Asymmetry in the dominant co-variation mode of boreal summer monsoon rainfall regulated by the ENSO evolution

Abstract

Interannual variability of boreal summer monsoon (BSM) rainfall exhibits a prominent co-variation mode, which affects the regions with the highest population density in the world. The mode intensity depends on the rainfall variation over the western North Pacific (WNP) and the North America (NAM) monsoon regions. This study suggests that relative importance of the WNP and NAM rainfall anomalies is asymmetric between the strong positive (SP) and strong negative (SN) phases of this mode, which can be attributed to the distinct seasonal evolution of ENSO events. In the SP-phase, the suppressed summer rainfall over the WNP determines the mode following a decaying El Nino event.
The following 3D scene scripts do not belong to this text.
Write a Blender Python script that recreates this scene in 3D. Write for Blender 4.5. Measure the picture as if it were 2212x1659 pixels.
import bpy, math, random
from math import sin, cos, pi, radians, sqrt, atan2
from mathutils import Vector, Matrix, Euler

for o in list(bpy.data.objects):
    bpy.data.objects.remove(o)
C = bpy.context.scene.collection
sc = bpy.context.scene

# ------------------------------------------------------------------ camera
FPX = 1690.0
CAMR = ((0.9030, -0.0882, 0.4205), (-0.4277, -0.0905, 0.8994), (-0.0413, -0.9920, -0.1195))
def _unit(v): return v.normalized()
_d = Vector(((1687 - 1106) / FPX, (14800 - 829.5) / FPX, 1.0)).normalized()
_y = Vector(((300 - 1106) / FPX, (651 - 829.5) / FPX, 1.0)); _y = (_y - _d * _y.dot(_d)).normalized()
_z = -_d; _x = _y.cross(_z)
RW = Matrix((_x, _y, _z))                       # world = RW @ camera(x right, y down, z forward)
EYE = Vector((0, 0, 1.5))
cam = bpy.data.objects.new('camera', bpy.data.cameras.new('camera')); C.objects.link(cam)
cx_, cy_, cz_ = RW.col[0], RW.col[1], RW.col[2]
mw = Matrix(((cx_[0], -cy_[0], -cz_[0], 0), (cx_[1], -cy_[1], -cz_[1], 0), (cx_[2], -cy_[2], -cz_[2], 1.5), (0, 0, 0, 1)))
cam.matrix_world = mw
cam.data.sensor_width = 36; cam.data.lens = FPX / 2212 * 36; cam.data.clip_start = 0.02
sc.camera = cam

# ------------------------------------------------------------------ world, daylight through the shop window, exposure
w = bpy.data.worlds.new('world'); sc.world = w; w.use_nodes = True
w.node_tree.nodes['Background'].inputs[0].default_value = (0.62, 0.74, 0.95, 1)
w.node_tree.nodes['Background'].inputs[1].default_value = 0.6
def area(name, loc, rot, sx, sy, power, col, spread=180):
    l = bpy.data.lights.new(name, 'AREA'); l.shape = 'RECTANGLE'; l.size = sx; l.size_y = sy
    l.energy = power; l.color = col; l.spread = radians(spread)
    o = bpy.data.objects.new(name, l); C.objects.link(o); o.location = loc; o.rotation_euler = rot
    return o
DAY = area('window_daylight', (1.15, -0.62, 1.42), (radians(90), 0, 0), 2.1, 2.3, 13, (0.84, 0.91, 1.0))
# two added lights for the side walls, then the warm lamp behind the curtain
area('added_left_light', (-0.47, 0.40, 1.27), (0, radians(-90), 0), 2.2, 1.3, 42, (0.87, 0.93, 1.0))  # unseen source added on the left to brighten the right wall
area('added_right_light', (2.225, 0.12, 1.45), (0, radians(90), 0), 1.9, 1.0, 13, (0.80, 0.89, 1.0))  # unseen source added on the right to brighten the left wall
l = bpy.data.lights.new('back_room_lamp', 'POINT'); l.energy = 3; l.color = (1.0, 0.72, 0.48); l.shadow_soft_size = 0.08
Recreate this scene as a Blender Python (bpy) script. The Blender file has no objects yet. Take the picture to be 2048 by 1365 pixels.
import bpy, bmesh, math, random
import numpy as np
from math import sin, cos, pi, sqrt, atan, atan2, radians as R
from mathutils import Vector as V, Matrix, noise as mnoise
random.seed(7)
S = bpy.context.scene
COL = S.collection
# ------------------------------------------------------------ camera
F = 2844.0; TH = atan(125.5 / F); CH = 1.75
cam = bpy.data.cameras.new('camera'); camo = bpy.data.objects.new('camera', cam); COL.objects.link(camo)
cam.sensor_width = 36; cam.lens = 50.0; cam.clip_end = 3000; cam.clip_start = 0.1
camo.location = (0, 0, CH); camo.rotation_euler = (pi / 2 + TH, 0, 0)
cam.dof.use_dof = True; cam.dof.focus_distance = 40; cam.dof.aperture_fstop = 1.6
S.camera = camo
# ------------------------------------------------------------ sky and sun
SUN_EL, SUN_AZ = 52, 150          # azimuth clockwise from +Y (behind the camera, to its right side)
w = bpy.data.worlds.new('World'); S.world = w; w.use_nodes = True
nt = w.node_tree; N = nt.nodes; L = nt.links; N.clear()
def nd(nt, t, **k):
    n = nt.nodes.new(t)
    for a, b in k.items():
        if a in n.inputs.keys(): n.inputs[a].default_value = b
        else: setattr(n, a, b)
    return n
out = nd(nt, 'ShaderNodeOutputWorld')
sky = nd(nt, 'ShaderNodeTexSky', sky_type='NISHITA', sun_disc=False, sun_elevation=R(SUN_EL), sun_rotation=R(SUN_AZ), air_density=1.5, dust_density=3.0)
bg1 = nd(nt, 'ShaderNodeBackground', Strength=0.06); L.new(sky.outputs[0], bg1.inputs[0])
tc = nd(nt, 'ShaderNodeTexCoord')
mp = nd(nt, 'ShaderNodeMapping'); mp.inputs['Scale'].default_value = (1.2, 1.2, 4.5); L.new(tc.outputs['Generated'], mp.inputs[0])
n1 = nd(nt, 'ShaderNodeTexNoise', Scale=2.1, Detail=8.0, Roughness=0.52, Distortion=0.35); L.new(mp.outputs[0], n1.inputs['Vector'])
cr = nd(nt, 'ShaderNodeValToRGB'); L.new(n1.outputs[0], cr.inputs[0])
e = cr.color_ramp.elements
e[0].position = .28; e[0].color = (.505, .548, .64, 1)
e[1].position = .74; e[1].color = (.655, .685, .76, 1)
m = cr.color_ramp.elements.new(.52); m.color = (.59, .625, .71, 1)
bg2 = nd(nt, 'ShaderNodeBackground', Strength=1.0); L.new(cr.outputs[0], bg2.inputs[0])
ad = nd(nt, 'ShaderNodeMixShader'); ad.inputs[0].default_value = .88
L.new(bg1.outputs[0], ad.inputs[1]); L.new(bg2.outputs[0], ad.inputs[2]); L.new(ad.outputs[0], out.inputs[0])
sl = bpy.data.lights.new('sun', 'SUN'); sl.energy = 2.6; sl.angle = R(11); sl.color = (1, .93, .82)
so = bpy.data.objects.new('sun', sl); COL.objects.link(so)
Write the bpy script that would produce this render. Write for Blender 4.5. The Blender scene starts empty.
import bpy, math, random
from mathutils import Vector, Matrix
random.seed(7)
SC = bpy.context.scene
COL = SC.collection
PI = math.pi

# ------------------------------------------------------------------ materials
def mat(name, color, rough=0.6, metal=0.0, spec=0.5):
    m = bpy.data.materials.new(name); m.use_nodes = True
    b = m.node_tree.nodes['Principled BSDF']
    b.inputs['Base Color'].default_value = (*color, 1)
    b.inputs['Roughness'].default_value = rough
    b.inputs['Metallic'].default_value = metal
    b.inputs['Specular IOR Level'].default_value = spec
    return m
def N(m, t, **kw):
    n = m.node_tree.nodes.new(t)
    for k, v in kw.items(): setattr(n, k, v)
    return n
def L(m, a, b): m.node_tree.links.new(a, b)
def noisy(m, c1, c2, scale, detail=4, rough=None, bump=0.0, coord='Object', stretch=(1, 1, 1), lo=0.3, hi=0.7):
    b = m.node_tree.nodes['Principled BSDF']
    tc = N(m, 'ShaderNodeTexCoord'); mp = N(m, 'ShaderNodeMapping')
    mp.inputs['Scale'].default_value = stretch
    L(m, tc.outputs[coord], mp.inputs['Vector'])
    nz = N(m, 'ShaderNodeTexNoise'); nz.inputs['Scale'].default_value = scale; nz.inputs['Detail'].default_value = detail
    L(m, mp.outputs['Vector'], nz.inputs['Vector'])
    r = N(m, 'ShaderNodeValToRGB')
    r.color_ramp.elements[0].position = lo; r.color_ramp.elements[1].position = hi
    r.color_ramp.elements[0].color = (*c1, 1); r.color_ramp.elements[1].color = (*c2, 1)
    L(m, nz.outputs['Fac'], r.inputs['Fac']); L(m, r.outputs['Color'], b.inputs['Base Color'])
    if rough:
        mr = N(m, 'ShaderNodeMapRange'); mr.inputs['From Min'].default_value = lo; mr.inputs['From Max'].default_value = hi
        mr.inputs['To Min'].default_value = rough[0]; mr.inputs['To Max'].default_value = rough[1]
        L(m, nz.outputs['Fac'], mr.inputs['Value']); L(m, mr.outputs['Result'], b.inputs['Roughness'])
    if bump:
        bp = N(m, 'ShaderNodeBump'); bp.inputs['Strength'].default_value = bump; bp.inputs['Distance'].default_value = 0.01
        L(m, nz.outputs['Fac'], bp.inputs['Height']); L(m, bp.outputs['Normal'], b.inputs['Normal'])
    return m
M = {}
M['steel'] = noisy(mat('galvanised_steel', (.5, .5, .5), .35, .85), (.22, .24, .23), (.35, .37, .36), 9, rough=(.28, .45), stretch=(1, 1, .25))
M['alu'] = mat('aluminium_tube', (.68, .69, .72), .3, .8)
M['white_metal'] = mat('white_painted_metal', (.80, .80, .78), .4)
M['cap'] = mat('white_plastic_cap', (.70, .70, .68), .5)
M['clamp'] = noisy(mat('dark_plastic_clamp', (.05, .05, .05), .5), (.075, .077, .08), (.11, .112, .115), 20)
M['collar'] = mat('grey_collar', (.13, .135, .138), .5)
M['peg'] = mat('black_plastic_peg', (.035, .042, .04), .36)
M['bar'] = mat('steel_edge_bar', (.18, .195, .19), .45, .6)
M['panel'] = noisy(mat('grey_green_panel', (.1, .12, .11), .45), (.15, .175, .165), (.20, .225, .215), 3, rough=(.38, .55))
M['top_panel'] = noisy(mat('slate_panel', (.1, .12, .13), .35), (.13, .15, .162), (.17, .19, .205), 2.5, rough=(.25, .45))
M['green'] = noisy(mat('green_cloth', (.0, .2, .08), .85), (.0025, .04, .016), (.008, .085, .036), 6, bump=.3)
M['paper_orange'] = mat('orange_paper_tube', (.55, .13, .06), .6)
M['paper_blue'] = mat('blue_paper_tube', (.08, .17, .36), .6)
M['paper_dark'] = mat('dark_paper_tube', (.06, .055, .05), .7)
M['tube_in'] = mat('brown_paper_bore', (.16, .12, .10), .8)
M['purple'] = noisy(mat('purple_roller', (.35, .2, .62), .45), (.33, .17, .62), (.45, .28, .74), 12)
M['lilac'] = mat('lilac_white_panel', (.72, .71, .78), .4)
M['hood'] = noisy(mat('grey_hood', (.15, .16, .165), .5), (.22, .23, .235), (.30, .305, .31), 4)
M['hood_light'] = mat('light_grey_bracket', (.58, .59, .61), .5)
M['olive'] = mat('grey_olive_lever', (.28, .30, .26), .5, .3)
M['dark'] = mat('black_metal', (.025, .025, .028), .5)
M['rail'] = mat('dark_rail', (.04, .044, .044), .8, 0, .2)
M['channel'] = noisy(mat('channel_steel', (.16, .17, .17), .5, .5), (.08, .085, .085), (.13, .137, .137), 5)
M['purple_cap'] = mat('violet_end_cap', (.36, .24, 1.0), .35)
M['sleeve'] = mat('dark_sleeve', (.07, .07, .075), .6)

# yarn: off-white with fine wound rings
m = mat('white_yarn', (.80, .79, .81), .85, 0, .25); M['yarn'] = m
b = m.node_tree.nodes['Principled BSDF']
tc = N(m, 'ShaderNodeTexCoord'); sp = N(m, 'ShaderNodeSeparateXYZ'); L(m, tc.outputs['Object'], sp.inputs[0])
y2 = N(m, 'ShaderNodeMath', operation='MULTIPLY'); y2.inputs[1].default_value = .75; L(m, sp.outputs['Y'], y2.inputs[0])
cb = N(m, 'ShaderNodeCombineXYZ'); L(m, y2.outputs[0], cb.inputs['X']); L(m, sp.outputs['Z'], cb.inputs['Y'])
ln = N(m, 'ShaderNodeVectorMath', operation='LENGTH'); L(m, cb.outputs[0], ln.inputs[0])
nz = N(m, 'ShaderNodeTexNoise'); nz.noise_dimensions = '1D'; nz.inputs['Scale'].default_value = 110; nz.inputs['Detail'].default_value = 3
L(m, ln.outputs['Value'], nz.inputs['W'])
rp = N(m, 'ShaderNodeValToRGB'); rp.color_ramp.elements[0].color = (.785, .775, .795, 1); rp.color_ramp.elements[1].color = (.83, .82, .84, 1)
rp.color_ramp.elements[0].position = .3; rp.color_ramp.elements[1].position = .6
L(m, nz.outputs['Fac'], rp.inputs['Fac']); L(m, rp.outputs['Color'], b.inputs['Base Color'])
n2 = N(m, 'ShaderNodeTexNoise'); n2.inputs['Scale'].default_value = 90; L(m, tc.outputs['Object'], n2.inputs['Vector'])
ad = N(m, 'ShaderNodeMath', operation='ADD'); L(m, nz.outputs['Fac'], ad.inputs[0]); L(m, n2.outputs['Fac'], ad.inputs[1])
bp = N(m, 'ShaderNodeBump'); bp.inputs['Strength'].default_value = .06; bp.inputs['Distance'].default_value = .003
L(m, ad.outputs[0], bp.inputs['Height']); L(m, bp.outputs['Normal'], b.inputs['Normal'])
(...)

When the tropical Indian Ocean (TIO) warms and the eastern Equatorial Pacific (EEP) cools, the emanating Kelvin wave- and zonal SST difference-induced low-level WNP anticyclone thus gets enhanced to damp the local rainfall, which further affects the other members of the BSM. However, the SN-phase of this mode, showing closer association with anomalous NAM rainfall, appears with a developing El Nino event. The tropical North Atlantic (TNA) becomes colder from spring to summer, when the EEP warms due to the zonal circulation anomalies. A stronger zonal SST difference between the warm EEP and cold TNA suppresses the NAM rainfall by strengthening the low-level anticyclone in situ. Such asymmetry in different phases of the BSM co-variation mode is validated by the pre-industrial control runs in a state-of-the-art CGCM, indicating the roles of ENSO evolution in regulating the interaction between the BSM members.